TASK REQUIREMENTS = Look for the string "pixels" in the lines and copy each line that has it.

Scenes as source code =
+ + + + + + +

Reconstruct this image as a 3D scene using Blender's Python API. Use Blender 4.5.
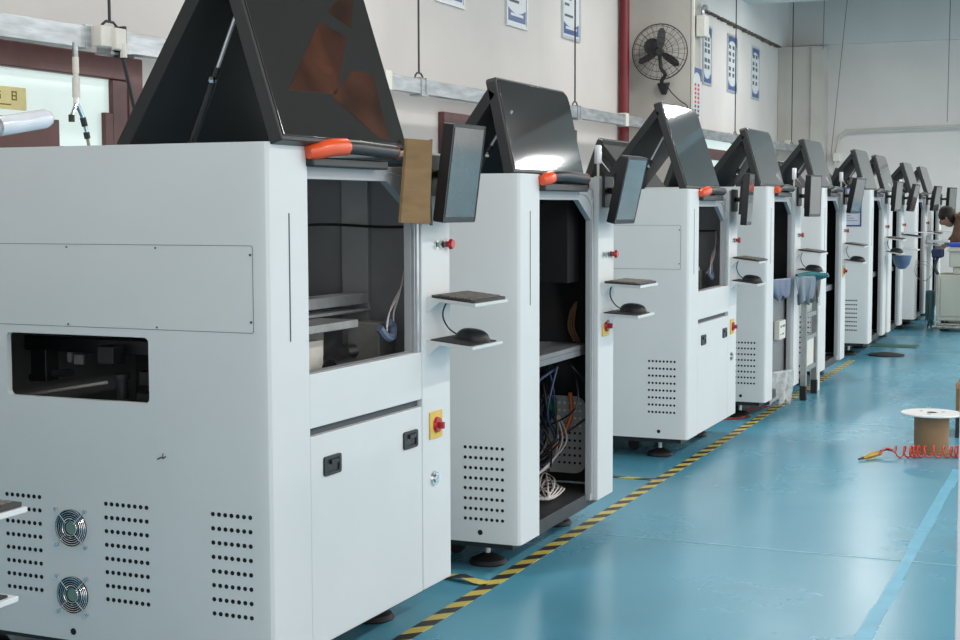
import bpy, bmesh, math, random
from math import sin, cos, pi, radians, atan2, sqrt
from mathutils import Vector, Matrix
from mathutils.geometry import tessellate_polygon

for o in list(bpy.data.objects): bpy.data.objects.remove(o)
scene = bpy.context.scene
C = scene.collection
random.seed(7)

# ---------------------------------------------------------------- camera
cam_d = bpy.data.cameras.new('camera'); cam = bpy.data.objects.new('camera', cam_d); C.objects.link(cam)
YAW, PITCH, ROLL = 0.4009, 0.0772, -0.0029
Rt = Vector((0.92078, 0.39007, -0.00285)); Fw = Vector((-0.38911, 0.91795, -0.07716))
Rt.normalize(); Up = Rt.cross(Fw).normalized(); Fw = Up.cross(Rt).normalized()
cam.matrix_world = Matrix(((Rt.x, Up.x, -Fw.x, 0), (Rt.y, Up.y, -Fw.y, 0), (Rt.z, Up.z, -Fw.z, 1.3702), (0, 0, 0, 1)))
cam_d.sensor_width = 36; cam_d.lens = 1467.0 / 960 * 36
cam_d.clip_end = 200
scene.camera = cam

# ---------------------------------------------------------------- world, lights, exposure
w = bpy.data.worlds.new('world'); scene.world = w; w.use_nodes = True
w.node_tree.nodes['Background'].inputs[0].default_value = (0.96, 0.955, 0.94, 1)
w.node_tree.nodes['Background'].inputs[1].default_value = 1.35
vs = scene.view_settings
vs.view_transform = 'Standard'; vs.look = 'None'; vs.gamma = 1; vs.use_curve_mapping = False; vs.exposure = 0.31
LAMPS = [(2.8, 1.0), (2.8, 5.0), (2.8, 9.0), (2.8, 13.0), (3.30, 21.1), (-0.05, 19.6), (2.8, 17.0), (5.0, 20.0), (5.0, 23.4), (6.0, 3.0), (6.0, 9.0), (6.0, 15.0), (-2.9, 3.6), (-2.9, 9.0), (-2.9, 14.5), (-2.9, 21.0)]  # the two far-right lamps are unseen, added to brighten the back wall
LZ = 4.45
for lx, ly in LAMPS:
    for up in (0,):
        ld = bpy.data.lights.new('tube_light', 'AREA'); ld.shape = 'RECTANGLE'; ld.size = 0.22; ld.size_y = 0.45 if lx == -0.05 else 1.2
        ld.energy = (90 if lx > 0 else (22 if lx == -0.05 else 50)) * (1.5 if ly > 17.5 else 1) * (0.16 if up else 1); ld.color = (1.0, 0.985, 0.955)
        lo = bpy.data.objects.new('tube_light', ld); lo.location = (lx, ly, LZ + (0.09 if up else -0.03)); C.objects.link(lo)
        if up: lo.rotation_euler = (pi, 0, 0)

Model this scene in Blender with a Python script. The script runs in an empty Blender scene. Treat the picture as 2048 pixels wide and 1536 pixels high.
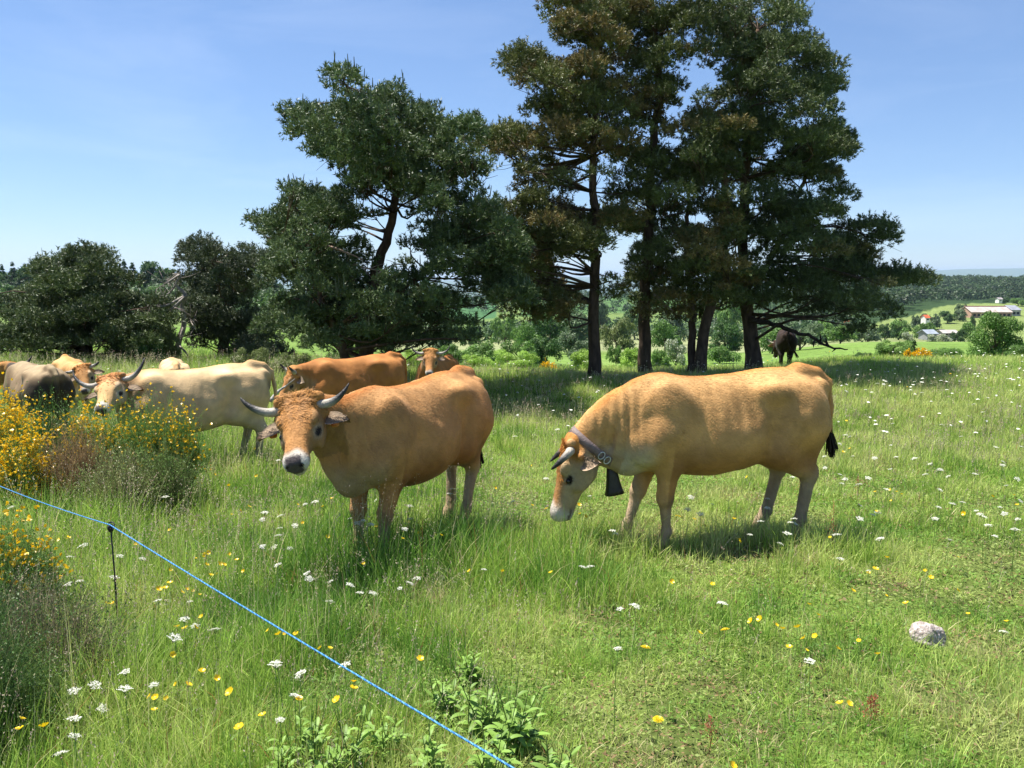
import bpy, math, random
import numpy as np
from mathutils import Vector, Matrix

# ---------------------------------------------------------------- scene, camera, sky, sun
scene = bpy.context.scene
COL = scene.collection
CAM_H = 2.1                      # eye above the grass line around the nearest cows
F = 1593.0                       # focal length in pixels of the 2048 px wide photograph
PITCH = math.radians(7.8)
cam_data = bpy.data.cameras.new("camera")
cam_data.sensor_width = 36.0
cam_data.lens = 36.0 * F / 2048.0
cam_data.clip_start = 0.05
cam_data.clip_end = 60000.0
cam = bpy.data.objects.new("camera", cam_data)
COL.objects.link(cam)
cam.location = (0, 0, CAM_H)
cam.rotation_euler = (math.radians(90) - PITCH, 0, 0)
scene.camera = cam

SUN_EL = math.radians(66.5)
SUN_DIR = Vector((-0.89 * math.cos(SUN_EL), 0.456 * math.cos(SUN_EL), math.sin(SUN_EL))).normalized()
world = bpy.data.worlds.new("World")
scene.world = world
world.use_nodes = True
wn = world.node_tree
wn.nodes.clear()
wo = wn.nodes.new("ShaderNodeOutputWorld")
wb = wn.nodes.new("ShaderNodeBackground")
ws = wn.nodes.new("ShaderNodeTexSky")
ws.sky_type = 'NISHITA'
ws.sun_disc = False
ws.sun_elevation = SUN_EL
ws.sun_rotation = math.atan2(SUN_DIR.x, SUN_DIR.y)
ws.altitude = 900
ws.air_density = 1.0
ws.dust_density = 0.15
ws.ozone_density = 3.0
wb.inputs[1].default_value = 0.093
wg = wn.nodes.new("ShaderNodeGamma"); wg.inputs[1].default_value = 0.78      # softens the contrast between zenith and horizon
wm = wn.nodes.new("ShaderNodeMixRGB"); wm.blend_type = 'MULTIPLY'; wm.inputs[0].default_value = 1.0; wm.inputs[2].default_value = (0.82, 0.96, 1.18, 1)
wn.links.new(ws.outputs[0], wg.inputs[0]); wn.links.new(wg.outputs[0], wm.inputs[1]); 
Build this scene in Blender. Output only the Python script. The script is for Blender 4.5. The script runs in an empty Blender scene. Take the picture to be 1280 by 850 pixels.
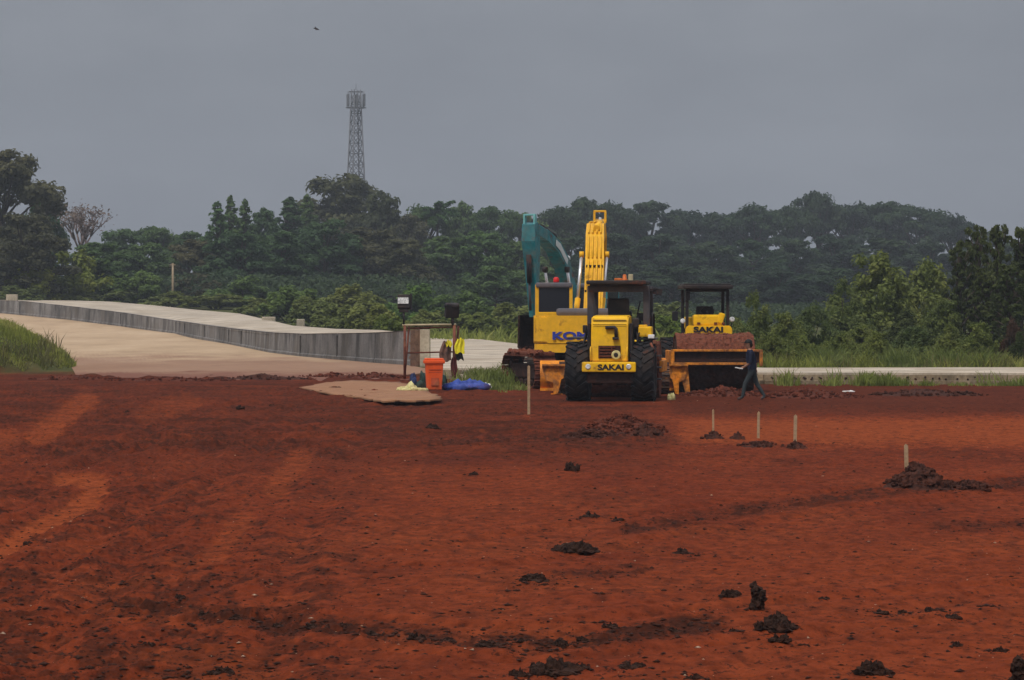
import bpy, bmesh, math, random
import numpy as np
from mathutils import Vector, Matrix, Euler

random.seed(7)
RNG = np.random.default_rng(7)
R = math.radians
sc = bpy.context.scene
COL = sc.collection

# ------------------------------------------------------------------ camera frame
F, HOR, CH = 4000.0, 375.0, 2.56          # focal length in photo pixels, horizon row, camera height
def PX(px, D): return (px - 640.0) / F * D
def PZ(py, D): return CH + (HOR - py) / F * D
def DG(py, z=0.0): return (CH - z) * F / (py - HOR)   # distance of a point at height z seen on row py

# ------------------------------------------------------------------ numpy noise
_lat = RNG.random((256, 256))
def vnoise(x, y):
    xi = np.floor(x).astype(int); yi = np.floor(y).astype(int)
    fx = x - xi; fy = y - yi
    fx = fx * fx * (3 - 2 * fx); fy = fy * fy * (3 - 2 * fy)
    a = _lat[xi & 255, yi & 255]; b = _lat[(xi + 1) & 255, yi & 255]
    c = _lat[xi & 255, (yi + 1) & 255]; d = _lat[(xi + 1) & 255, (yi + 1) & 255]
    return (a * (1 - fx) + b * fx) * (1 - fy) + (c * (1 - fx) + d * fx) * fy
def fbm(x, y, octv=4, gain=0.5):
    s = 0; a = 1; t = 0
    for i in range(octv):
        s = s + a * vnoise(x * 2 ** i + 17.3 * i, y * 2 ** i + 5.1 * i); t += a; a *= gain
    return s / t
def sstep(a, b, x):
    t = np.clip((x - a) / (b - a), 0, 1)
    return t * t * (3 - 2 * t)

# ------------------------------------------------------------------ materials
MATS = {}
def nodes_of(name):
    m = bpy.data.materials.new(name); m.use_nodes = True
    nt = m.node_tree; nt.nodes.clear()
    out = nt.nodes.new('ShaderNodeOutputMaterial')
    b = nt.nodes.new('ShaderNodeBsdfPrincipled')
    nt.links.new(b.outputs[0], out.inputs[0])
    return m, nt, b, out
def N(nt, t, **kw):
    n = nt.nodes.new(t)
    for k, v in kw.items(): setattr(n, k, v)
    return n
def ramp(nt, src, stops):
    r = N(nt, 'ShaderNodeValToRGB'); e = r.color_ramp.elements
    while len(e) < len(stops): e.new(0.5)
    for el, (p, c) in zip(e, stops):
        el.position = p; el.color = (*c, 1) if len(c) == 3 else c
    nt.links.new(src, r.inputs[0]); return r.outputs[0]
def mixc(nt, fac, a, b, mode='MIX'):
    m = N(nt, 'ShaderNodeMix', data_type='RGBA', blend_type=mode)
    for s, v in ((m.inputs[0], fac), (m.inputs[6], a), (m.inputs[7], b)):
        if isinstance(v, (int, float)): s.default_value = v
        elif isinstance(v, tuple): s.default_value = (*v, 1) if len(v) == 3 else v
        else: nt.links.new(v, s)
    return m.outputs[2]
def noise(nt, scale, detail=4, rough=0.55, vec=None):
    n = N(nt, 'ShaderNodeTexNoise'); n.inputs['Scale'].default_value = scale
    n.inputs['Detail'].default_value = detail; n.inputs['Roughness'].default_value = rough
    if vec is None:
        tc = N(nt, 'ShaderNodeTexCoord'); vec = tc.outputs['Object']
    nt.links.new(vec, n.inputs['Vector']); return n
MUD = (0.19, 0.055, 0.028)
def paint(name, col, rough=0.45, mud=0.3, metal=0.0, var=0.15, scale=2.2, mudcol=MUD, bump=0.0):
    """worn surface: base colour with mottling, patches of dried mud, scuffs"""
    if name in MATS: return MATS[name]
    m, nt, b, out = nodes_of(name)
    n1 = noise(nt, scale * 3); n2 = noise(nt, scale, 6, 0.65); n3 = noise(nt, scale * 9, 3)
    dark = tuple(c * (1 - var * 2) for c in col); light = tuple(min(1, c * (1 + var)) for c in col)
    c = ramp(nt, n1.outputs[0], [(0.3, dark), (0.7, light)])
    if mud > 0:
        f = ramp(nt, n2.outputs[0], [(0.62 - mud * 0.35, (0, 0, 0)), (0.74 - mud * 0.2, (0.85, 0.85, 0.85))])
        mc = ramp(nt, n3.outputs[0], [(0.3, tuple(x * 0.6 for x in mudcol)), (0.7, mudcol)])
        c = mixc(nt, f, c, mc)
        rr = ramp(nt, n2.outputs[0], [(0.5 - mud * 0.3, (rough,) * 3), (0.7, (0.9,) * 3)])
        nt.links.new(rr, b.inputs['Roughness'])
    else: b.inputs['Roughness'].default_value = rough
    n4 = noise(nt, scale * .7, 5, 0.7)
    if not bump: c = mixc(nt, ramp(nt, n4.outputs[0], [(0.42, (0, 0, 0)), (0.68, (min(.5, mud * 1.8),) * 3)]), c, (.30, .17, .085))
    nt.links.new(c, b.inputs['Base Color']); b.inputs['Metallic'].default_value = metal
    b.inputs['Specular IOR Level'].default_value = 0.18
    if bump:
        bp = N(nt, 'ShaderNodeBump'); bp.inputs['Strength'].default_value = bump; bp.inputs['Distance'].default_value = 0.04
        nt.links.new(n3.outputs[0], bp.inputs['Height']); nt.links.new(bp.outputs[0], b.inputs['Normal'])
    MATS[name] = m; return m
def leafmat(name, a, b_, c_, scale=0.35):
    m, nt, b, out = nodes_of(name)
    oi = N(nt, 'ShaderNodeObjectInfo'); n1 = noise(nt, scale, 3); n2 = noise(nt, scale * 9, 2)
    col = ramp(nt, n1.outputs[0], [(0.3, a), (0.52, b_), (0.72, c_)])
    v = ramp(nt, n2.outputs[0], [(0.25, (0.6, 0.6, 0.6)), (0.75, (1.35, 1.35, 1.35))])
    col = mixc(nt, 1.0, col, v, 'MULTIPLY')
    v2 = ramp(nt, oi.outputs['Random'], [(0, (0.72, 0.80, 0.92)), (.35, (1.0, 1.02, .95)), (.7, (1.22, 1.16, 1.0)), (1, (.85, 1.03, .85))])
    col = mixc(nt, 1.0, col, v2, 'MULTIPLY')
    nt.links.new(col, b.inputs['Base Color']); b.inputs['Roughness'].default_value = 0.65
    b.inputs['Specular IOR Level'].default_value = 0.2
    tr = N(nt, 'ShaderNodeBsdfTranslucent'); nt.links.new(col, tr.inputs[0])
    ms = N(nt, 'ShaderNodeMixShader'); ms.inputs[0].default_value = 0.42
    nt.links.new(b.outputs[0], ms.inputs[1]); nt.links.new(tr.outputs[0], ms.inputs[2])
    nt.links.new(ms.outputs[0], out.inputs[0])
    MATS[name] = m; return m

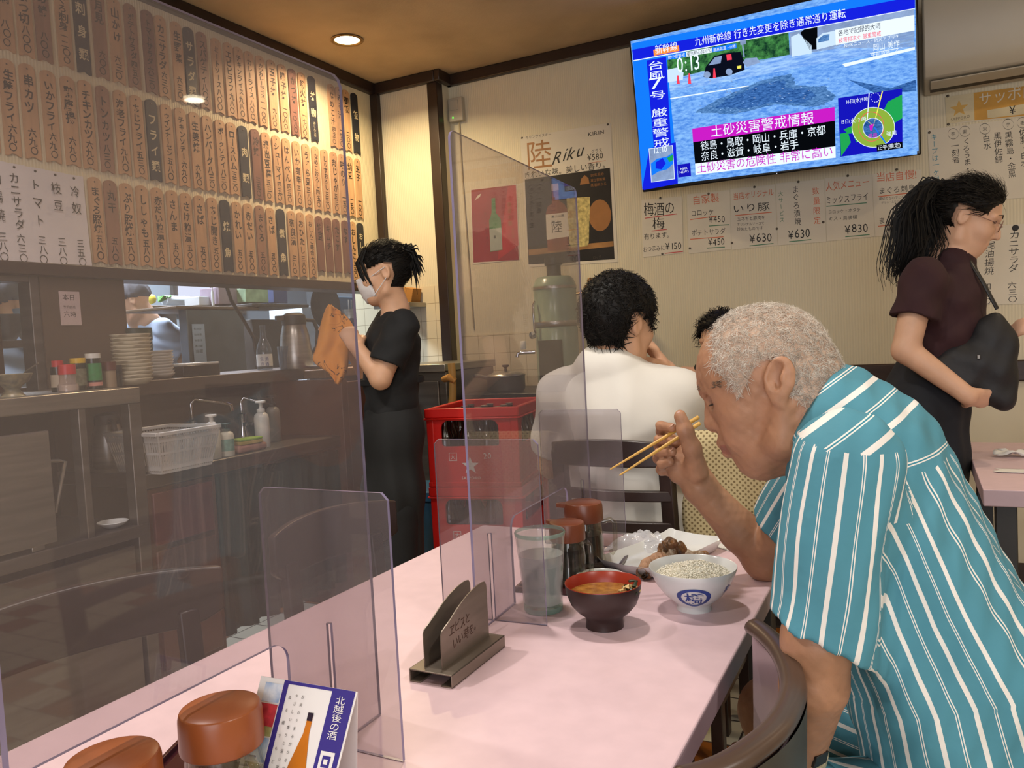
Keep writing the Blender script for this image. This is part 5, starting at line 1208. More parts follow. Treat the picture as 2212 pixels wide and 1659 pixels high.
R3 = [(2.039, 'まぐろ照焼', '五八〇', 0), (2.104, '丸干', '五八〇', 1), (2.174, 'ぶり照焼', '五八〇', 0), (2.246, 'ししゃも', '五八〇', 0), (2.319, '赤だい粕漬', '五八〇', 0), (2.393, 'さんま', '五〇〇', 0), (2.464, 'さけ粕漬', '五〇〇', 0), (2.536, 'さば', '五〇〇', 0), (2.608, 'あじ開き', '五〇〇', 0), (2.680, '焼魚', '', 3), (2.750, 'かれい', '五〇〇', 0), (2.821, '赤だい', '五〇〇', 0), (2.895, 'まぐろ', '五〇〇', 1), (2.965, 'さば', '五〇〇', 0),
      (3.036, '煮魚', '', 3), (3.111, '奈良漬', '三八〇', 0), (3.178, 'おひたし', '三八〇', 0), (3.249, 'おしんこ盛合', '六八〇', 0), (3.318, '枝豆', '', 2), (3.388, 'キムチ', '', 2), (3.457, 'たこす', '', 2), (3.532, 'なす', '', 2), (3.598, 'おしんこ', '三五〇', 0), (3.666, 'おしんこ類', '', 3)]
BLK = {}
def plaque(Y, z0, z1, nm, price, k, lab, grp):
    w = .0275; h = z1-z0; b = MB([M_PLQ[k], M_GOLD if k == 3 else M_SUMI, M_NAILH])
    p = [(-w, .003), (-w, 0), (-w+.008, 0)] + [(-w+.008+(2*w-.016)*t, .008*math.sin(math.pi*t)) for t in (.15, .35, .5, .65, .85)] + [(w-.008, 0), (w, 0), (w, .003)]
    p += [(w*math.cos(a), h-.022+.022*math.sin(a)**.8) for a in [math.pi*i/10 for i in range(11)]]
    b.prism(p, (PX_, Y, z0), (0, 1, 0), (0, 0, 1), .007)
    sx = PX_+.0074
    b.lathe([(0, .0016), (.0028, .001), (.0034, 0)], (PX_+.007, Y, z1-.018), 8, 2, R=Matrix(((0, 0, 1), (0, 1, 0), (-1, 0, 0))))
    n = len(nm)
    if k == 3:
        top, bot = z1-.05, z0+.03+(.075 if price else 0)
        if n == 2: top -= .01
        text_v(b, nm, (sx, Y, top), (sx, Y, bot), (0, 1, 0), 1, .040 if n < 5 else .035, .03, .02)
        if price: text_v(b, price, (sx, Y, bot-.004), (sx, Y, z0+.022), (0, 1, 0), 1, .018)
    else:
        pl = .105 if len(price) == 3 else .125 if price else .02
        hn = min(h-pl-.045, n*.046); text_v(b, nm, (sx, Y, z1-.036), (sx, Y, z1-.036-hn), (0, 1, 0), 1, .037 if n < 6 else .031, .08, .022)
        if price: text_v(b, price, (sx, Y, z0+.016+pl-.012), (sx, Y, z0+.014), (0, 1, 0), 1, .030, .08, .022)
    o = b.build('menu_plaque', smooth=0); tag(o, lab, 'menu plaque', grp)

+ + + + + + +

OUTPUT OF THE EXERCISE =
Model this scene in Blender with a Python script. The script runs in an empty Blender scene. Treat the picture as 2048 pixels wide and 1536 pixels high.
F = 1593.0                       # focal length in pixels of the 2048 px wide photograph
Build this scene in Blender. Output only the Python script. The script is for Blender 4.5. The script runs in an empty Blender scene. Take the picture to be 1280 by 850 pixels.
F, HOR, CH = 4000.0, 375.0, 2.56          # focal length in photo pixels, horizon row, camera height
Keep writing the Blender script for this image. This is part 5, starting at line 1208. More parts follow. Treat the picture as 2212 pixels wide and 1659 pixels high.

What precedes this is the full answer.